Image copyright © by Marcus Trahan

Harold and Maude


Here is the very definition of a cult movie. When it was released neither the reviews nor the box office were very good. But the people who did like the film, loved the film. Its reputation grew over the years and now it has made many lists of the 100 Best Comedies, or best romances, or even best movies of all time. I guess it’s also a great example of movies the world was just not ready for yet, like Bonnie and Clyde or 2001: A Space Odyssey. The idea of a teenager (Bud Cort was 23, but he has never looked much older than a teen) falling in love and going to bed with a 79-year-old woman was repulsive to some people. Probably still is, to some, but I think most of us are a lot more accepting now. Even though the scene of the two of them in bed was about as tame as it could possibly be—if they had been any further apart they would not have both been in her railroad car—it was startling.

Before this and her Oscar-winning performance in Rosemary’s Baby Ruth Gordon was a fairly obscure actress with huge gaps in her career. Those movies really put her on the map. But I didn’t know that she was mostly a writer. She was nominated for Best Screenplay, along with her husband, Garson Kanin, three times!

As for myself, while I really like it I can’t say I’m one of those who goes gaga over it. I found that on a recent viewing I didn’t like Maude quite as much as I did in the past. I applaud her determination to live life to the fullest, and her ability to bring death-obsessed Harold out of his shell. But she also felt that no rules applied to her. I wonder how she made it to age 79, since she seems to have no regard for her own safety or that of others.

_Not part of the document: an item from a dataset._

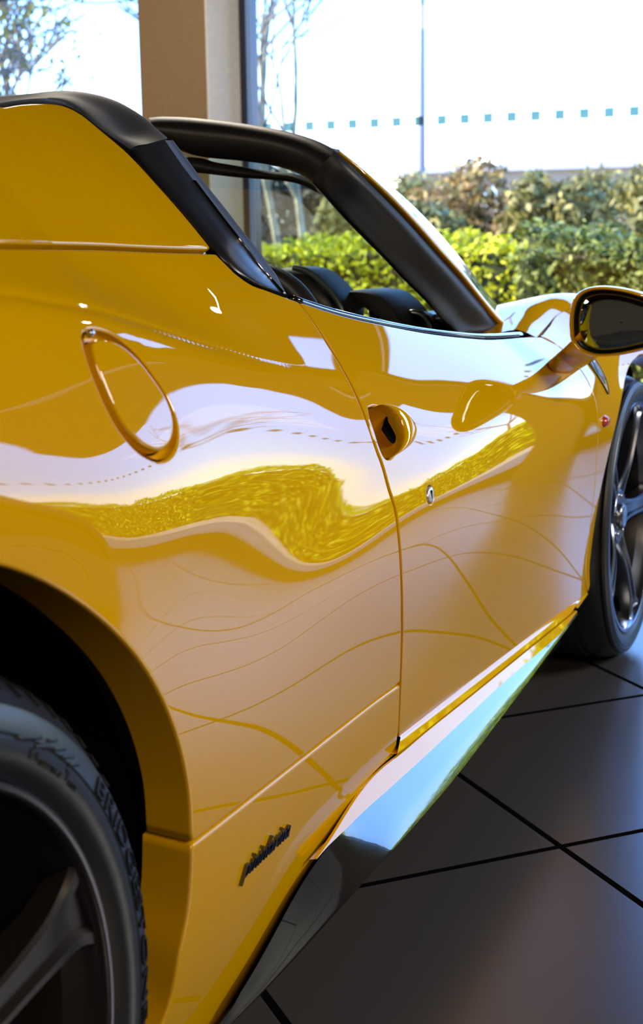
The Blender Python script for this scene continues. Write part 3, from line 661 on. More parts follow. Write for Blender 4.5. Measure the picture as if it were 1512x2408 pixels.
into(filled('instrument_hood', [(628, 760), (634, 690), (642, 640), (660, 630), (690, 629), (720, 637), (752, 660), (780, 690), (798, 720), (806, 760)], 1.86, M['leather'], None, .03, .12), dash)
mbp = [on_x(u, v, 1.845) for u, v in ((690, 629), (720, 637), (752, 660), (780, 690), (798, 720), (808, 752))]
mb = MB(); mb.tube(catmull(mbp, 30), .006, 8); into(mb.build('instrument_hood_edge', M['dash_edge'], None, True), dash)
into(filled('dash_pad', [(770, 780), (782, 705), (790, 690), (830, 684), (880, 692), (912, 715), (938, 745), (960, 790)], 1.95, M['leather'], None, .0, .18), dash)
into(filled('dash_pad_edge', [(864, 780), (866, 745), (868, 702), (885, 693), (905, 706), (925, 725), (948, 742), (972, 790)], 1.99, M['dash_edge'], None, .01, .14), dash)
into(filled('dash_top', [(930, 800), (945, 745), (990, 741), (1040, 737), (1070, 742), (1095, 775), (1110, 800)], 2.10, M['dash_edge'], None, .0, .25), dash)
into(filled('dash_shadow', [(1012, 800), (1016, 752), (1032, 748), (1050, 757), (1062, 800)], 2.08, M['leather'], None, .0, .05), dash)
vent = [(945, 790), (944, 757), (952, 739), (975, 735), (1000, 745), (1014, 765), (1016, 795)]
into(filled('air_vent', vent, 2.04, M['leather'], None, .0, .06), dash)
mb = MB(); mb.tube(catmull([on_x(u, v, 2.035) for u, v in ((952, 741), (970, 736), (990, 740), (1006, 753), (1013, 772), (1012, 785))], 24), .008, 8); into(mb.build('vent_rim', M['silver'], None, True), dash)
mb = MB(); mb.box((1.95, -.7, .45), (2.35, .7, .735)); into(mb.build('dash_body', M['leather'], None), dash)
for sy in (-1, 1):
    st = empty('seat', (1.22, sy*.36, .2), car)
    loft('backrest', [[(-.02+.25*0-.16*t_, -.24, t_*.62) for t_ in (0, .4, .8, 1)], [(.06-.16*t_, -.2, t_*.66) for t_ in (0, .4, .8, 1)], [(.0-.16*t_, 0, t_*.70) for t_ in (0, .4, .8, 1)], [(.06-.16*t_, .2, t_*.66) for t_ in (0, .4, .8, 1)], [(-.02-.16*t_, .24, t_*.62) for t_ in (0, .4, .8, 1)]], M['leather'], st, nu=14, nv=20)
    mb = MB(); mb.box((.0, -.23, -.02), (.5, .23, .12)); mb.build('cushion', M['leather'], st)

# --- door mirror: painted shell on an arm, tinted glass
mo = [(1338, 790), (1337, 752), (1343, 713), (1356, 690), (1380, 678), (1420, 675), (1470, 682), (1512, 694), (1560, 712), (1598, 740), (1604, 775), (1580, 800), (1540, 816), (1490, 829), (1440, 838), (1395, 839), (1361, 827), (1344, 809)]
mk = 64
MO = catmull([on_x(u, v, 1.90+(u-1338)*.00012) for u, v in mo+mo[:1]], mk+1)[:-1]; mc = MO.mean(0)
def ringset(prof): return [mc+(MO-mc)*s+np.array([dx, 0, 0]) for s, dx in prof]
rs = ringset([(.90, .022), (.915, .004), (.945, -.001), (.975, -.001), (1.0, .006), (1.02, .03), (.99, .07), (.86, .105), (.6, .128), (.3, .137), (.02, .14)])
Vm = np.concatenate(rs); Fm = [(q*mk+i, (q+1)*mk+i, (q+1)*mk+(i+1) % mk, q*mk+(i+1) % mk) for q in range(len(rs)-1) for i in range(mk)]
mshell = pyd('door_mirror', Vm, [f[::-1] for f in Fm], PT, car, True, 60)
gs = ringset([(.92, .016), (.89, .010), (.6, .0092), (.3, .0088), (.02, .0086)])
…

I liked Harold quite a lot, though. His phony suicides were hilarious. And Vivian Pickles was the perfect overbearing mother. I really enjoyed the Bay Area settings, places I knew and loved when this film was made, like the Sutro Baths ruins, and the anarchic junk sculptures that used to exist on the Berkeley salt flats. And Harold had what was one of the coolest cars ever built: A Jaguar XK-E squared off in the back to look like a hearse. Too bad it was destroyed. It ought to be in a place like the Peterson Museum in Los Angeles.